Statement
$(i)$ Let $\gamma:\mathbb R \to \mathbb C$ a $C^1$ curve. Let $v={\gamma}'(t_0)$ the complex number that one obtains from translating to the origin the tangent vector to $\gamma$ at $t=t_0$. Let $f:\mathbb C \to \mathbb C$ be holomorphic and let $z=f'(\gamma(t_0))$. Prove that $zv$ is the complex number obtained from translating to the origin the tangent vector of the curve $f \circ \gamma$ at $t=t_0$.

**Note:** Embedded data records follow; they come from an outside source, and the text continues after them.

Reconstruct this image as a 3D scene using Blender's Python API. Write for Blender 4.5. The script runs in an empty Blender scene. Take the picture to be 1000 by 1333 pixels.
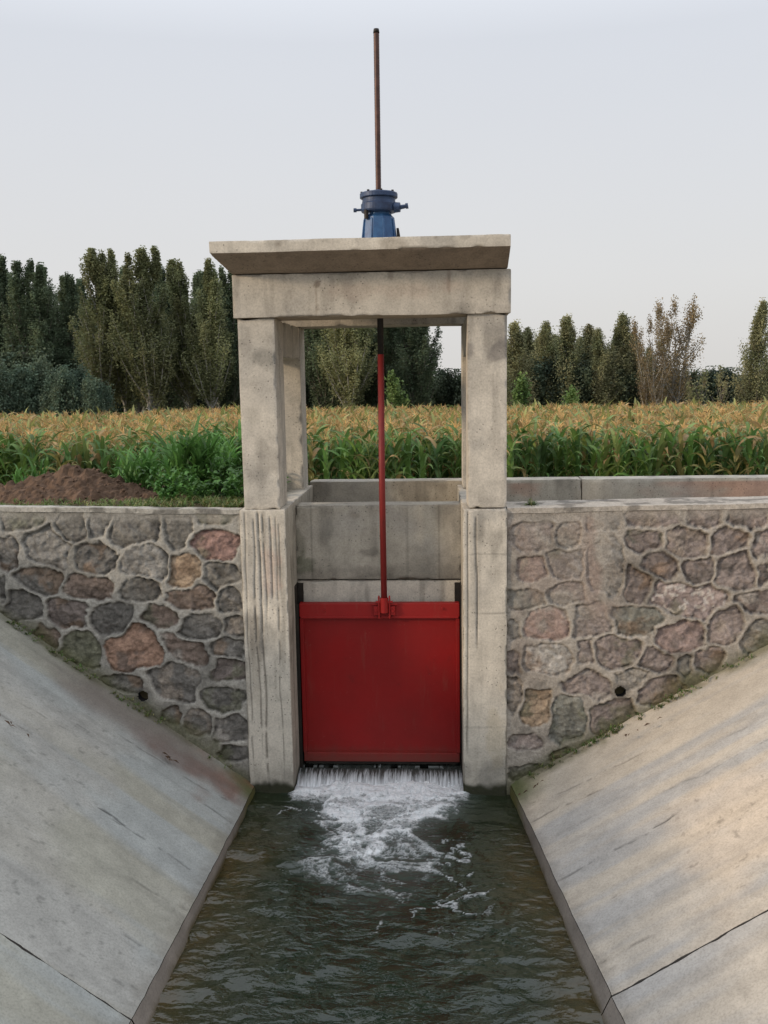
import bpy, math, random
import numpy as np
from mathutils import Vector, Matrix
random.seed(7)
SC = bpy.context.scene
COL = SC.collection
R = math.radians

# ------------------------------------------------------------------ helpers
def link(name, me, mat=None, parent=None):
    o = bpy.data.objects.new(name, me); COL.objects.link(o)
    if mat is not None:
        me.materials.append(mat)
    if parent is not None:
        o.parent = parent
    return o

def empty(name, loc=(0, 0, 0), rz=0.0):
    o = bpy.data.objects.new(name, None); COL.objects.link(o)
    o.location = loc; o.rotation_euler = (0, 0, rz); o.empty_display_size = 0.1
    return o

def tag(o, label=None, cat=None, group=None, kind=None):
    if label: o['label'] = label
    if cat: o['category'] = cat
    if group: o['group'] = group
    if kind: o['kind'] = kind
    return o

def copy_tree(o, parent=None):
    c = o.copy(); COL.objects.link(c); c.parent = parent
    for ch in list(o.children):
        copy_tree(ch, c)
    return c

def mesh_np(name, V, F, smooth=True, col=None):
    """V (n,3), F (m,4) or (m,3) numpy -> mesh, optional per-vertex colour."""
    V = np.asarray(V, dtype=np.float32); F = np.asarray(F, dtype=np.int32)
    me = bpy.data.meshes.new(name)
    n, k = F.shape
    me.vertices.add(len(V)); me.vertices.foreach_set('co', V.ravel())
    me.loops.add(n * k); me.loops.foreach_set('vertex_index', F.ravel())
    me.polygons.add(n)
    me.polygons.foreach_set('loop_start', np.arange(0, n * k, k, dtype=np.int32))
    me.polygons.foreach_set('loop_total', np.full(n, k, dtype=np.int32))
    me.polygons.foreach_set('use_smooth', np.full(n, smooth, dtype=bool))
    me.update(calc_edges=True)
    if col is not None:
        a = me.attributes.new('col', 'FLOAT_COLOR', 'POINT')
        c = np.ones((len(V), 4), dtype=np.float32); c[:, :3] = col
        a.data.foreach_set('color', c.ravel())
    me.validate()
    return me

# numpy noise --------------------------------------------------------------
_rng = np.random.RandomState(3)
_T = _rng.rand(64, 64, 64).astype(np.float32)
def vnoise(p):
    p = np.asarray(p, dtype=np.float64)
    i = np.floor(p).astype(np.int64); f = p - i; f = f * f * (3 - 2 * f)
    r = 0
    for dx in (0, 1):
        wx = f[..., 0] if dx else 1 - f[..., 0]
        for dy in (0, 1):
            wy = f[..., 1] if dy else 1 - f[..., 1]
            for dz in (0, 1):
                wz = f[..., 2] if dz else 1 - f[..., 2]
                r = r + wx * wy * wz * _T[(i[..., 0] + dx) % 64, (i[..., 1] + dy) % 64, (i[..., 2] + dz) % 64]
    return r
def fbm(p, s=1.0, o=4, off=0.0):
    p = np.asarray(p, dtype=np.float64) * s + off
    a, t, r = 1.0, 0.0, 0.0
    for k in range(o):
        r = r + a * vnoise(p); t += a; a *= 0.5; p = p * 2.03 + 11.7
    return r / t          # 0..1, mean .5
def sst(a, b, x):
    t = np.clip((x - a) / (b - a), 0, 1); return t * t * (3 - 2 * t)

# simple mesh collector ----------------------------------------------------
class MB:
    def __init__(s): s.v = []; s.f = []
    def quadbox(s, pts):          # 8 points: bottom ring 4, top ring 4
        b = len(s.v); s.v += [tuple(p) for p in pts]
        for q in ((3, 2, 1, 0), (4, 5, 6, 7), (0, 1, 5, 4), (1, 2, 6, 5), (2, 3, 7, 6), (3, 0, 4, 7)):
            s.f.append(tuple(b + i for i in q))
    def box(s, x0, x1, y0, y1, z0, z1):
        s.quadbox([(x0, y0, z0), (x1, y0, z0), (x1, y1, z0), (x0, y1, z0), (x0, y0, z1), (x1, y0, z1), (x1, y1, z1), (x0, y1, z1)])
    def tube(s, pts, rad, n=12, cap=True):
        rings = []
        for k, p in enumerate(pts):
            p = Vector(p)
            a = Vector(pts[max(k - 1, 0)]); c = Vector(pts[min(k + 1, len(pts) - 1)])
            d = (c - a).normalized()
            u = d.orthogonal().normalized() if k == 0 else (u - d * u.dot(d)).normalized()
            w = d.cross(u); r = rad[k] if isinstance(rad, (list, tuple)) else rad
            b = len(s.v)
            for i in range(n):
                t = 2 * math.pi * i / n
                s.v.append(tuple(p + u * (r * math.cos(t)) + w * (r * math.sin(t))))
            rings.append(b)
        for a, b in zip(rings, rings[1:]):
            for i in range(n):
                j = (i + 1) % n
                s.f.append((a + i, a + j, b + j, b + i))
        if cap:
            s.f.append(tuple(rings[0] + i for i in reversed(range(n))))
            s.f.append(tuple(rings[-1] + i for i in range(n)))
    def lathe(s, prof, c, n=32, sq=None):      # prof [(r,z)]
        rings = []
        for r, z in prof:
            b = len(s.v)
            for i in range(n):
                t = 2 * math.pi * i / n
                s.v.append((c[0] + r * math.cos(t), c[1] + r * math.sin(t), c[2] + z))
            rings.append(b)
        for a, b in zip(rings, rings[1:]):
            for i in range(n):
                j = (i + 1) % n
                s.f.append((a + i, a + j, b + j, b + i))
        s.f.append(tuple(rings[0] + i for i in reversed(range(n))))
        s.f.append(tuple(rings[-1] + i for i in range(n)))
    def build(s, name, mat, parent=None, smooth=False, bevel=0.0, seg=2):
        me = bpy.data.meshes.new(name); me.from_pydata(s.v, [], s.f); me.update()
        if smooth:
            for p in me.polygons: p.use_smooth = True
        o = link(name, me, mat, parent)
        if bevel:
            m = o.modifiers.new('bevel', 'BEVEL'); m.width = bevel; m.segments = seg; m.limit_method = 'ANGLE'
            m.angle_limit = R(40)
        return o

# ------------------------------------------------------------------ materials
class NT:
    def __init__(s, name):
        s.m = bpy.data.materials.new(name); s.m.use_nodes = True
        s.t = s.m.node_tree; s.t.nodes.clear()
        s.out = s.t.nodes.new('ShaderNodeOutputMaterial'); s.p = s.t.nodes.new('ShaderNodeBsdfPrincipled')
        s.l(s.p.outputs[0], s.out.inputs[0])
    def n(s, typ, **k):
        x = s.t.nodes.new('ShaderNode' + typ)
        for a, v in k.items(): setattr(x, a, v)
        return x
    def l(s, a, b): s.t.links.new(a, b)
    def coord(s, scale=(1, 1, 1), kind='Object', rot=(0, 0, 0)):
        tc = s.n('TexCoord'); mp = s.n('Mapping'); mp.inputs['Scale'].default_value = scale
        mp.inputs['Rotation'].default_value = rot
        s.l(tc.outputs[kind], mp.inputs[0]); return mp.outputs[0]
    def noise(s, vec, scale=5, detail=5, rough=.6, dist=0):
        x = s.n('TexNoise'); x.inputs['Scale'].default_value = scale; x.inputs['Detail'].default_value = detail
        x.inputs['Roughness'].default_value = rough; x.inputs['Distortion'].default_value = dist
        if vec is not None: s.l(vec, x.inputs['Vector'])
        return x.outputs[0]
    def ramp(s, fac, stops):
        x = s.n('ValToRGB'); e = x.color_ramp.elements
        while len(e) < len(stops): e.new(0.5)
        for i, (p, c) in enumerate(stops):
            e[i].position = p
            if not isinstance(c, (tuple, list)): c = (c, c, c)
            e[i].color = (*c, 1) if len(c) == 3 else c
        s.l(fac, x.inputs[0]); return x.outputs[0]
    def mix(s, a, b, fac, mode='MIX'):
        x = s.n('Mix'); x.data_type = 'RGBA'; x.blend_type = mode
        for v, i in ((fac, 0), (a, 6), (b, 7)):
            if hasattr(v, 'links'): s.l(v, x.inputs[i])
            elif i == 0: x.inputs[0].default_value = v
            else: x.inputs[i].default_value = (*v, 1)
        return x.outputs[2]
    def math(s, op, a, b=0.0):
        x = s.n('Math'); x.operation = op
        for i, v in enumerate((a, b)):
            if hasattr(v, 'links'): s.l(v, x.inputs[i])
            else: x.inputs[i].default_value = v
        return x.outputs[0]
    def bump(s, h, strength=.4, dist=.01, nrm=None):
        x = s.n('Bump'); x.inputs['Strength'].default_value = strength; x.inputs['Distance'].default_value = dist
        s.l(h, x.inputs['Height'])
        if nrm is not None: s.l(nrm, x.inputs['Normal'])
        return x.outputs[0]
    def set(s, col=None, rough=None, nrm=None, metal=None, spec=None):
        for v, k in ((col, 'Base Color'), (rough, 'Roughness'), (nrm, 'Normal'), (metal, 'Metallic'), (spec, 'Specular IOR Level')):
            if v is None: continue
            if hasattr(v, 'links'): s.l(v, s.p.inputs[k])
            elif k == 'Base Color': s.p.inputs[k].default_value = (*v, 1)
            else: s.p.inputs[k].default_value = v
        return s.m

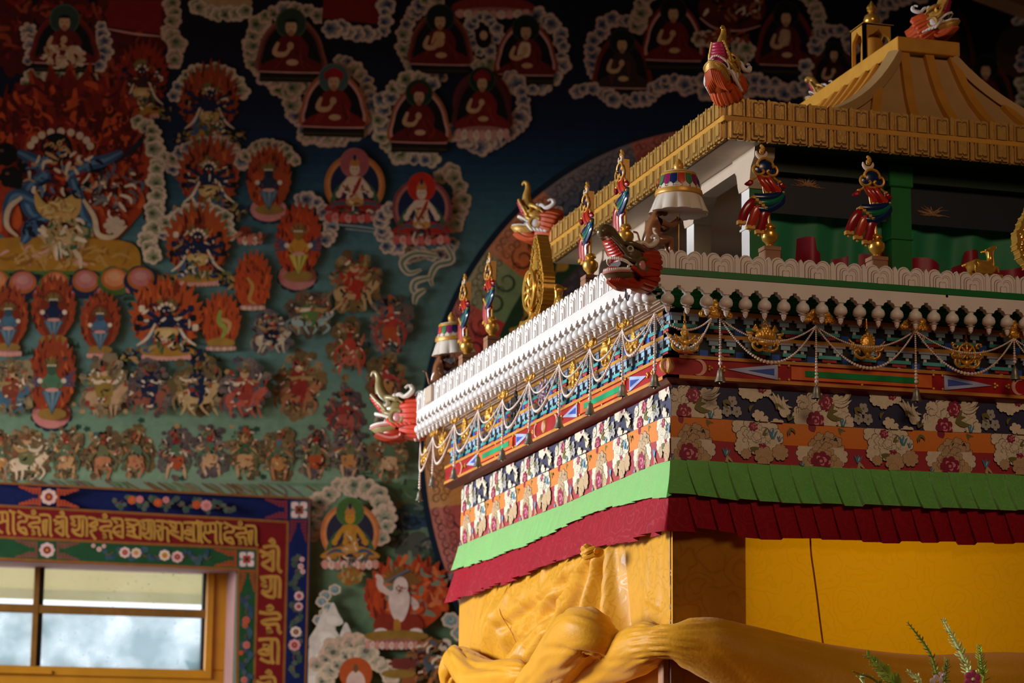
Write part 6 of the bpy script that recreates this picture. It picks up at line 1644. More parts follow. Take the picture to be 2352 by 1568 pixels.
# ---- far hills and little plants in the meadow
for (x, y) in ((60, 1098), (180, 980), (325, 965), (420, 1098), (480, 1090), (590, 985), (605, 1095), (650, 1090), (300, 700), (255, 690), (200, 985)): pt.poly(lobed(x, y, 9, 7, 5, .4), (34,70,52))
for (x, y, s_) in ((205, 672, 1), (290, 690, 1), (70, 815, 1.2), (165, 800, 1), (490, 830, 1), (275, 830, 1)):
    for k in range(4): pt.poly([(x+k*6*s_-9, y), (x+k*6*s_-4, y-rm.uniform(10, 20)*s_), (x+k*6*s_+2, y)], (44,74,50))
pt.stroke([(600, 1110), (900, 1120), (1050, 1140)], 10, mixc(GR[9][1], (60,90,60), .3), 3)
for (x, y, rx, ry, c) in ((930, 1130, 110, 30, (86,112,76)), (900, 1175, 90, 26, (112,98,62)), (965, 1175, 60, 22, (60,84,80)), (930, 1200, 80, 18, (52,74,96)), (950, 1250, 60, 30, (90,92,80)), (1000, 1300, 60, 40, (74,96,70)), (880, 1080, 60, 24, (104,130,92))): pt.poly(lobed(x, y, rx, ry, 7, .25), c); flecks(x, y, rx*.8, ry*.8, 12, (c, mixc(c, BLK, .4), mixc(c, CREAM, .3)), 5, 26)
# ---- upper left group
for (x, y, rx, ry) in ((30, 60, 50, 120), (300, 60, 90, 120), (300, 160, 90, 70), (150, 30, 80, 40)): pt.poly(lobed(x, y, rx, ry, 9, .1), DRED); flecks(x, y, rx*.9, ry*.9, 26, (DRED, (130,24,14), (70,12,10), (150,60,30)), 9, 40)
pt.poly([(250, 0), (370, 0), (372, 78), (245, 60)], (126,22,16)); pt.stroke([(245, 66), (310, 78), (372, 84)], 5, PINK, 3)
chain([(392, -10), (402, 40), (388, 70), (404, 110), (398, 160)], 17, TG_); chain([(60, 190), (85, 170), (120, 180), (170, 172), (215, 186)], 15, TG_); chain([(62, 70), (70, 110), (62, 150)], 15, TB_); chain([(232, 60), (240, 110), (228, 160)], 15, TB_)
monk(148, 12, 168, 140, (46,66,52), (120,22,16), (140,40,24)); pt.poly(lobed(148, 130, 52, 28, 9, .25), (214,176,136)); flecks(148, 130, 46, 24, 18, (CREAM, (190,140,100), (120,22,16)), 6, 26)
wrath(325, 190, 130, 170, (70,30,16), (160,44,22), DRED, False)
# ---- the great wrathful figure
flame(150, 395, 205, 210, (188,66,24), DRED, 30, .12, 60); flame(150, 300, 170, 120, (140,34,18), (80,14,10), 26, .12, 60); flecks(150, 330, 190, 150, 130, ((150,44,20), (200,80,34), DRED, (110,24,14), (80,16,12)), 9, 44)
for k in range(60):
    a = rm.uniform(3.2, 6.2); d = rm.uniform(60, 190); x, y = 150+d*math.cos(a), 390+d*.9*math.sin(a); r = rm.uniform(8, 16)
    pt.stroke([(x+r*(1-q*.13)*math.cos(q*.9+a), y+r*(1-q*.13)*math.sin(q*.9+a)) for q in range(7)], 4.5, rm.choice(((196,76,34), (90,18,12), (150,44,20))), 3)
chain([(318, 282), (346, 306), (352, 336), (372, 362), (352, 400), (362, 440), (350, 480), (352, 520), (336, 556), (350, 596)], 17, TG_)
pt.poly(spl([(-40, 560), (60, 545), (200, 548), (300, 560), (322, 600), (300, 622), (150, 624), (-40, 618)], 4), (172,118,34)); flecks(140, 590, 150, 22, 40, ((196,150,80), (150,96,30), PINK, (190,140,70)), 6, 40)
for k in range(9): a = lerp(-2.9, -.2, k/8); pt.poly(ell(138+70*math.cos(a), 345+42*math.sin(a), 9, 9, 10), CREAM)
pt.poly(ell(130, 340, 36, 34, 18), (16,18,26)); flecks(130, 345, 30, 26, 14, (BLK, (190,140,90), RED), 5, 16)
for (x, y) in ((118, 334), (136, 330), (146, 342)): pt.poly(ell(x, y, 6, 6, 10), (220,180,110)); pt.poly(ell(x, y, 2.6, 2.6, 8), BLK)
pt.poly(ell(128, 362, 9, 5, 10), RED)
for (x, y, r) in ((12, 356, 30), (25, 408, 28), (62, 432, 26), (165, 440, 24), (212, 424, 24), (222, 378, 24), (60, 380, 22)): pt.poly(lobed(x, y, r, r*.92, 7, .12), (12,12,16)); pt.poly(ell(x-r*.3, y-r*.3, r*.18, r*.12, 8), (120,84,60))
for (a, b, c, d) in (((100, 400), (60, 440), (70, 490), (100, 500)), ((160, 400), (180, 460), (190, 500), (230, 545)), ((110, 420), (90, 380), (60, 360), (40, 350)), ((150, 410), (200, 380), (240, 370), (280, 350)), ((110, 500), (70, 520), (60, 545), (50, 560)), ((90, 470), (40, 450), (20, 470), (10, 520))): pt.stroke([a, b, c, d], 30, (50,80,110), 4); pt.stroke([a, b, c, d], 10, (90,124,146), 4)
pt.poly(spl([(80, 440), (105, 470), (140, 462), (180, 445), (182, 490), (150, 512), (110, 506), (82, 480)], 4), (206,160,84)); flecks(132, 482, 40, 20, 24, ((226,190,120), (170,120,60)), 3, 26)
pt.poly(lobed(80, 525, 26, 22, 5, .2), (20,26,40)); flecks(75, 525, 24, 18, 14, (DBL, BLK, (60,90,120)), 5, 22)
for P in (((190, 460), (215, 500), (225, 540), (260, 545), (290, 520)), ((50, 455), (20, 480), (15, 520), (40, 545)), ((130, 510), (150, 560), (180, 590), (185, 618)), ((95, 520), (120, 560), (130, 600))): pt.stroke(P, 13, (214,184,146), 5)
flecks(150, 545, 60, 40, 46, ((150,140,90), CREAM, TAN, GRN, (200,160,110)), 7, 34); flecks(265, 440, 60, 60, 46, (CREAM, (130,120,110), ORG, DRED, (90,90,100)), 6, 30); flecks(150, 400, 90, 60, 50, (BLK, CREAM, (200,150,100), DBL, (90,124,146), RED), 6, 28)
for k in range(6): pt.stroke([(262, 378), (285+k*6, 360-k*4), (312+k*4, 330-k*5)], 6, (30,34,44), 3)
pt.poly(lobed(262, 520, 26, 22, 7, .25), (206,176,146)); pt.stroke([(-30, 625), (150, 628), (290, 626), (330, 610)], 9, (84,110,50), 4)
for k, x in enumerate((-12, 52, 126, 196, 262, 322)):
    y = 648+5*math.sin(k); c = ((70,100,42), (26,34,62))[k % 2]; i = ((214,130,80), (190,110,104))[k % 2]
    pt.poly(lobed(x, y+4, 40, 36, 5, .12), c); pt.poly(ell(x, y-2, 31, 26), (178,96,38)); pt.poly(ell(x, y-4, 24, 20), i); pt.poly(ell(x, y-8, 14, 10), mixc(i, CREAM, .3)); pt.poly(ell(x+34, y+22, 9, 9, 10), (200,112,104))
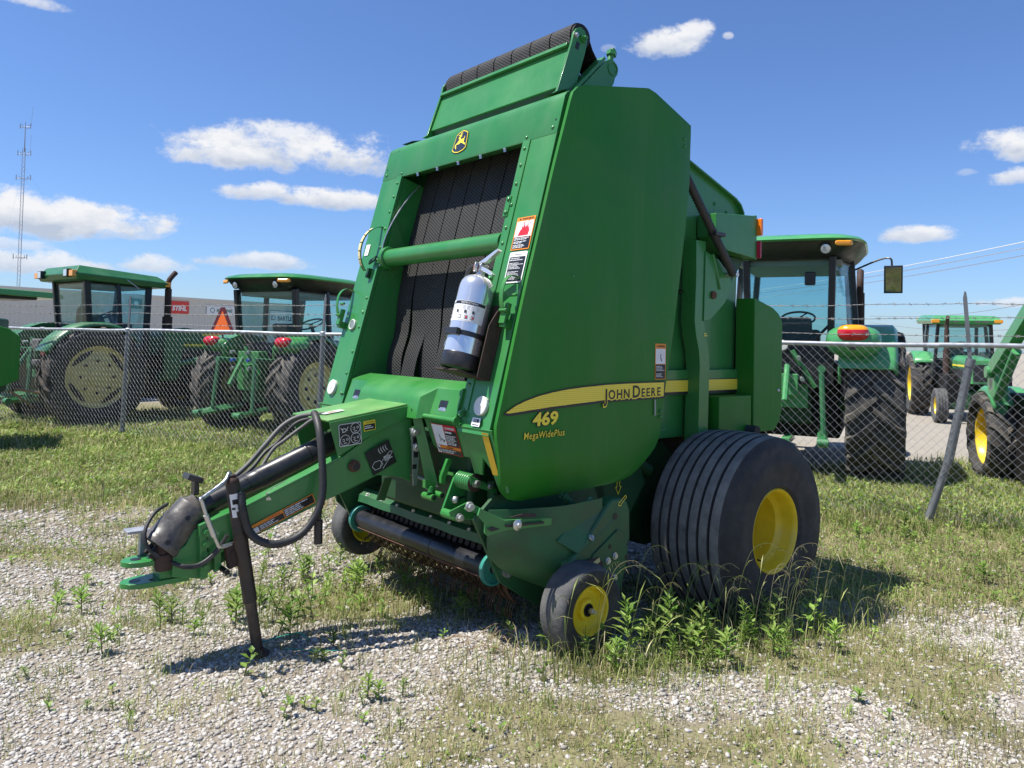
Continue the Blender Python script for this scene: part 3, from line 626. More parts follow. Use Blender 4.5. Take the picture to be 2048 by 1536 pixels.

$(ii)$Let $\gamma_1,\gamma_2:\mathbb R \to \mathbb C$ defined by $\gamma_1(t)=t$ and $\gamma_2(t)=(1+i)t$. Let $f:\mathbb C \to \mathbb C, f(z)=\sin(z)+z^4$. Calculate at which angle the curves $f \circ \gamma_1$ and $f \circ \gamma_2$ intersect at $0$.
My attempt
I don't know what to do for $(i)$.
Now, for $(ii)$, by simple calculation $$f \circ \gamma_1 (0)=(\sin(t)+t^4) |_{t=0}=0$$ and $$f \circ \gamma_2 (0) =(\sin((1+i)t)+((1+i)t)^4)|_{t=0}=0$$
So this verifies that $f \circ \gamma_1$ and $f \circ \gamma_2$ intersect at $t=0$.
To know the angle of intersection, I suspect that I have to calculate the angle between the tangent vectors of $f \circ \gamma_1$ and $f \circ \gamma_2$ respectively at $t=0$. So these tangent vectors are $f'(\gamma_1(0)){\gamma_1}'(0)$ and $f'(\gamma_2(0)){\gamma_2}'(0)$. Using $(i)$ and by direct calculation, I obtain $$f'(\gamma_1(0)){\gamma_1}'(0)=1$$ $$f'(\gamma_2(0)){\gamma_2}'(0)=1+i$$
So the angle is $\arccos(\dfrac{Re(1.1+0.i)}{\sqrt{2}})=\dfrac{\pi}{4}$, or $45$ degrees.
I would like some help to show part $(i)$ and I would like to know if what I've done in $(ii)$ is correct.